Reproduce precisely the lines of the listing below, starting with the line that contains "c = mix(c, [.40, .31, .20], o['pale_dome']" and stopping after the line that contains "c = np.where(((sb < 300)"; include nothing else.

DATA LINES:
»»
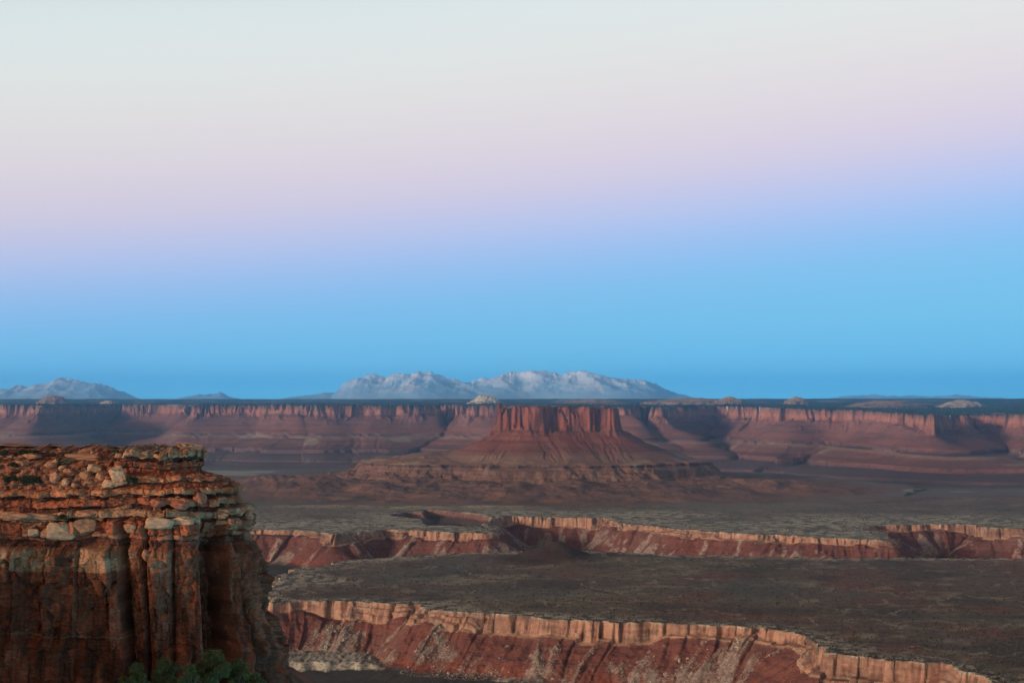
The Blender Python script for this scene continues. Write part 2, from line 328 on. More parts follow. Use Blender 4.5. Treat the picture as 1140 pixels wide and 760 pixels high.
def terrain_colour(x, y, z, o):
    n1 = fbm(x / 160, y / 160, 4); n2 = fbm(x / 35, y / 35 + 30, 3); n3 = fbm(x / 520, y / 300 + 3, 3)
    tx = x / y * F + 570
    s = o['s']; near = y < 3700
    c = np.zeros(x.shape + (3,)) + np.array([.112, .074, .054])           # desert scrub flats
    c = mix(c, [.13, .105, .062], ss(.05, .7, n3) * .7)
    streak = fbm(x / 230 + 7, y / 190, 5) + .25 * n2
    c = mix(c, [.19, .155, .105], ss(.25, .75, streak))
    c = mix(c, [.15, .060, .035], ss(-.1, .6, fbm(x / 210 + 60, y / 190, 4)) * ss(500, 900, tx) * (y < 3600) * .8)
    c = mix(c, [.056, .042, .033], ss(.0, .55, fbm(x / 200 + 90, y / 170, 4)) * .75)
    c = c * (1 + .22 * np.clip(n2 + .5 * perlin(x / 9, y / 9), -1, 1))[..., None]
    wash = np.abs(fbm(x / 260 + 15, y / 260, 4)); c = mix(c, [.25, .20, .14], ss(.05, .01, wash) * .8)
    c = mix(c, [.10, .098, .082], ss(.1, .7, fbm(x / 330 + 70, y / 260, 4)) * .55)
    c = c * 1.18
    # far bench: pale slickrock speckled with scrub
    fb = (y > 3600) & (y < 5050)
    sp = ss(-.35, .25, perlin(x / 34, y / 30) + .5 * perlin(x / 13, y / 14) + .4 * n1)
    pale = mix(np.zeros(x.shape + (3,)) + np.array([.14, .12, .088]), [.42, .38, .28], sp)
    c = np.where((y > 3600)[..., None], mix(c, [.20, .15, .12], np.clip(.45 + .5 * n3 + .3 * n1, 0, .9)), c)
    c = np.where((fb & (s < 0))[..., None], mix(c, pale, ss(4950, 4600, y) * (.12 + .88 * ss(-520, -200, s + 160 * n3))), c)
    # white rock along every rim
    w_ = ss(-85 - 60 * n1, -12, s) * (s < 2)
    w_ = np.maximum(w_, (near & (tx < 470)) * ss(-200, -60, s + 120 * n3) * (y > 2750) * ss(2750, 2900, y) * .95)
    rimc = mix(np.zeros(x.shape + (3,)) + np.array([.10, .088, .07]), [.40, .34, .25], ss(-.25, .3, perlin(x / 17, y / 17) + .6 * n2 + .1))
    c = mix(c, rimc, w_)
    # cap cliff
    dep = -360 - z
    cap = (s >= 0) & (s < 42) & (dep < o['capd'])
    v = perlin(o['arc'] / 9, z / 60) + .6 * perlin(o['arc'] / 3.5 + 8, z / 40)
    capc = mix(np.zeros(x.shape + (3,)) + np.array([.38, .205, .135]), [.21, .09, .06], ss(-.1, .6, v))
    capc = mix(capc, [.20, .105, .075], ss(.0, .5, fbm(o['arc'] / 170 + 14, .5 + 0 * v, 3)) * .7)
    capc = mix(capc, [.10, .055, .042], ss(.15, .7, fbm(o['arc'] / 60 + 4, z / 25, 2) + .4 * v) * .75)
    capc = mix(capc, [.20, .13, .10], o['stepd'] * ss(-.1, .4, perlin(z / 5, o['arc'] / 90)) * .7)
    capc = mix(capc, [.46, .29, .19], ss(.2, .6, perlin(o['arc'] / 70, z / 3.0)) * .5)
    c = np.where(cap[..., None], capc, c)
    c = np.where(((s >= 0) & (s < 60) & (dep >= o['capd']) & (dep < o['capd'] + 3))[..., None], mix(np.zeros(x.shape + (3,)) + np.array([.40, .24, .155]), [.25, .12, .08], ss(0, .7, n2)), c)
    # red slope under it, with debris cones
    dep = -360 - z
    strat = perlin(dep / 3.2, o['arc'] / 400) + .5 * perlin(dep / 1.2, 3.3)
    red = mix(np.zeros(x.shape + (3,)) + np.array([.155, .056, .042]), [.092, .038, .034], ss(0, .7, strat))
    red = mix(red, [.23, .062, .036], ss(66, 82, dep) * .6)
    red = mix(red, [.17, .085, .065], ss(.1, .6, n1) * .5)
    cone = fbm(o['arc'] / 42 + 3, s * .006, 3)
    deb = cone + (s - 75) / 170 + .5 * perlin(x / 18, y / 18) + .35 * perlin(x / 6, y / 6)
    red = mix(red, [.31, .245, .20], ss(.18, .5, deb) * (.4 + .6 * ss(-.2, .3, perlin(x / 5, y / 5))))
    c = np.where(((s >= 0) & (dep >= o['capd'] + 3) | (s > 60))[..., None], red, c)
    fl_ = ss(104, 122, s + 8 * n2)
    flo = mix(np.zeros(x.shape + (3,)) + np.array([.062, .055, .05]), [.13, .11, .085], ss(.1, .8, n1) * .5)
    c = np.where((s > 100)[..., None], mix(c, flo, fl_), c)
    lc = mix(np.zeros(x.shape + (3,)) + np.array([.36, .32, .25]), [.14, .11, .09], ss(.0, .5, perlin(x / 8, z / 2.0) + .5 * n2))
    c = mix(c, lc, o['ledge'])
    # side canyon
    hl = o['hole']
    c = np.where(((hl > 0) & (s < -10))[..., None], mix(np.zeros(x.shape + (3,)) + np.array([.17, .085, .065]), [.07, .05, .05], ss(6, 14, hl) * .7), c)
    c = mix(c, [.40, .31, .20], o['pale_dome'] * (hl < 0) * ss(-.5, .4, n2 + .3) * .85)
    c = mix(c, [.06, .034, .03], o['hill'] * 1.9 * (y < 4000))
    c = mix(c, [.20, .085, .055], o['hill'] * 1.6 * (y > 4000))
    # badlands
    bl = mix(np.zeros(x.shape + (3,)) + np.array([.185, .098, .070]), [.11, .066, .055], ss(-.2, .7, n1))
    bl = mix(bl, [.26, .13, .08], ss(.25, .8, fbm(x / 130 + 44, y / 130, 3)))
    c = mix(c, bl, np.maximum(ss(.03, .25, o['apron']), o['tail'] * .9) * (s < -100))
    # lower slope and bench of the butte
    sb = o['bench']; dz = -258 - z
    st2 = perlin(z / 7.0, 1.7) + .4 * perlin(z / 2.4, 7.7)
    lo = mix(np.zeros(x.shape + (3,)) + np.array([.20, .105, .070]), [.125, .062, .048], ss(-.1, .6, st2))
    lo = mix(lo, [.27, .18, .125], ss(.2, .7, perlin(x / 30, y / 30) + .3 * st2) * .5)
    c = np.where(((sb < 300) & (sb > 6) & (y > 5300))[..., None], mix(c, lo, ss(300, 170, sb)), c)
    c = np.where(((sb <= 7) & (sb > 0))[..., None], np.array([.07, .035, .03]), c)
    c = np.where((sb <= 0)[..., None], mix(np.zeros(x.shape + (3,)) + np.array([.22, .12, .08]), [.36, .24, .15], ss(.1, .5, n1) * ss(-120, -30, sb)), c)
    # butte
    st = o['top']
    tl = mix(np.zeros(x.shape + (3,)) + np.array([.21, .070, .044]), [.14, .055, .040], ss(-.1, .6, st2))
    tl = mix(tl, [.21, .12, .085], ss(.1, .7, perlin(x / 38, y / 60)) * .5)
    c = np.where(((st < 260) & (st > 24))[..., None], mix(c, tl, ss(260, 200, st)), c)
    vb = perlin(x / 13, z / 120) + .6 * perlin(x / 5, z / 60)
    cl = mix(np.zeros(x.shape + (3,)) + np.array([.235, .075, .046]), [.10, .040, .032], ss(-.2, .5, vb))
    c = np.where(((st <= 24) & (st > -4))[..., None], cl, c)
    c = np.where((st <= -4)[..., None], np.array([.12, .07, .05]), c)
    # mesa
    sm = o['mesa']
    rimz = np.interp(tx, [-300, 0, 300, 600, 840, 960, 1060, 1140, 1400], [-24, -24, -22, -26, -36, -52, -76, -72, -70])
    dm = rimz - z
    stm = perlin(dm / 9.0, 4.4) + .4 * perlin(dm / 3.1, 2.2)
    mt = mix(np.zeros(x.shape + (3,)) + np.array([.20, .085, .062]), [.12, .062, .056], ss(-.1, .6, stm + .3 * n1))
    mt = mix(mt, [.08, .05, .05], ss(206, 211, dm) * ss(234, 228, dm) * .85)
    mt = mix(mt, [.09, .055, .05], ss(314, 318, dm) * ss(338, 333, dm) * .7)
    mt = mix(mt, [.11, .075, .075], ss(290, 340, dm) * .8)
    mt = mix(mt, [.30, .20, .14], ss(225, 232, dm) * ss(252, 238, dm) * .6)
    mt = mix(mt, [.34, .27, .19], ss(.35, .75, fbm(x / 260, y / 260 + 8, 2)) * ss(215, 230, dm) * ss(300, 270, dm) * .7)
    c = np.where(((sm < 1400) & (sm > 28))[..., None], mix(c, mt, ss(1400, 1000, sm)), c)
    vm = perlin(o['marc'] / 22, dm / 90) + .6 * perlin(o['marc'] / 8, dm / 50)
    mc = mix(np.zeros(x.shape + (3,)) + np.array([.27, .11, .074]), [.15, .066, .05], ss(-.1, .7, vm))
    mc = mix(mc, [.42, .19, .12], ss(35, 45, dm) * ss(70, 60, dm) * .5)
    mc = mix(mc, [.19, .09, .06], ss(30, 22, dm) * .7)
    c = np.where(((sm <= 28) & (sm > 0))[..., None], mc, c)
    mtop = mix(np.zeros(x.shape + (3,)) + np.array([.030, .040, .040]), [.20, .12, .08], ss(.45, .75, fbm(x / 260, y / 700, 4)))
    mtop = mix(mtop, [.30, .24, .19], ss(.35, .55, fbm(x / 420 + 30, y / 1400 + 5, 3)) * .8)
    snow = ss(.5, .62, perlin(x / 22, y / 70) + .4 * perlin(x / 8, y / 30)) * ss(690, 740, tx) * ss(960, 930, tx) * ss(-900, -150, sm)
    mtop = mix(mtop, [.75, .76, .78], snow)
    c = np.where((sm <= 0)[..., None], mtop, c)
    # basin between
    ba = (y > 5400) & (sm > 1200) & (sb > 300) & (o['apron'] < .05) & (s < -100)
    bc = mix(np.zeros(x.shape + (3,)) + np.array([.15, .13, .115]), [.36, .31, .25], ss(.25, .6, fbm(x / 700 + 3, y / 420, 4)))
    c = np.where(ba[..., None], bc, c)
    return np.clip(c, .01, .85)

CC = terrain_colour(X, Y, Z, O)

# ------------------------------------------------------------------ materials
def rock_material(name, scale, amp=.35, bump=.6, bdist=1.0, scale2=None, rough=.92):
    m = bpy.data.materials.new(name); m.use_nodes = True
    t = m.node_tree; n = t.nodes; l = t.links
    b = n['Principled BSDF']; b.inputs['Roughness'].default_value = rough
    b.inputs['Specular IOR Level'].default_value = .12
    a = n.new('ShaderNodeAttribute'); a.attribute_name = 'Col'
    g = n.new('ShaderNodeTexCoord')
    mp = n.new('ShaderNodeMapping'); l.new(g.outputs['Object'], mp.inputs[0]); mp.inputs['Scale'].default_value = (scale, scale, scale * 2.4)
    n1 = n.new('ShaderNodeTexNoise'); n1.inputs['Scale'].default_value = 1; n1.inputs['Detail'].default_value = 8; n1.inputs['Roughness'].default_value = .68
    l.new(mp.outputs[0], n1.inputs['Vector'])
    mr = n.new('ShaderNodeMapRange'); mr.inputs['From Min'].default_value = .28; mr.inputs['From Max'].default_value = .72
    mr.inputs['To Min'].default_value = 1 - amp; mr.inputs['To Max'].default_value = 1 + amp
    l.new(n1.outputs[0], mr.inputs['Value'])
    v = n.new('ShaderNodeVectorMath'); v.operation = 'MULTIPLY'
    l.new(a.outputs['Color'], v.inputs[0]); l.new(mr.outputs[0], v.inputs[1])
    l.new(v.outputs[0], b.inputs['Base Color'])
    bp = n.new('ShaderNodeBump'); bp.inputs['Strength'].default_value = bump; bp.inputs['Distance'].default_value = bdist
    l.new(n1.outputs[0], bp.inputs['Height']); l.new(bp.outputs[0], b.inputs['Normal'])
    return m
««
THE REPLY:
    c = mix(c, [.40, .31, .20], o['pale_dome'] * (hl < 0) * ss(-.5, .4, n2 + .3) * .85)
    c = mix(c, [.06, .034, .03], o['hill'] * 1.9 * (y < 4000))
    c = mix(c, [.20, .085, .055], o['hill'] * 1.6 * (y > 4000))
    # badlands
    bl = mix(np.zeros(x.shape + (3,)) + np.array([.185, .098, .070]), [.11, .066, .055], ss(-.2, .7, n1))
    bl = mix(bl, [.26, .13, .08], ss(.25, .8, fbm(x / 130 + 44, y / 130, 3)))
    c = mix(c, bl, np.maximum(ss(.03, .25, o['apron']), o['tail'] * .9) * (s < -100))
    # lower slope and bench of the butte
    sb = o['bench']; dz = -258 - z
    st2 = perlin(z / 7.0, 1.7) + .4 * perlin(z / 2.4, 7.7)
    lo = mix(np.zeros(x.shape + (3,)) + np.array([.20, .105, .070]), [.125, .062, .048], ss(-.1, .6, st2))
    lo = mix(lo, [.27, .18, .125], ss(.2, .7, perlin(x / 30, y / 30) + .3 * st2) * .5)
    c = np.where(((sb < 300) & (sb > 6) & (y > 5300))[..., None], mix(c, lo, ss(300, 170, sb)), c)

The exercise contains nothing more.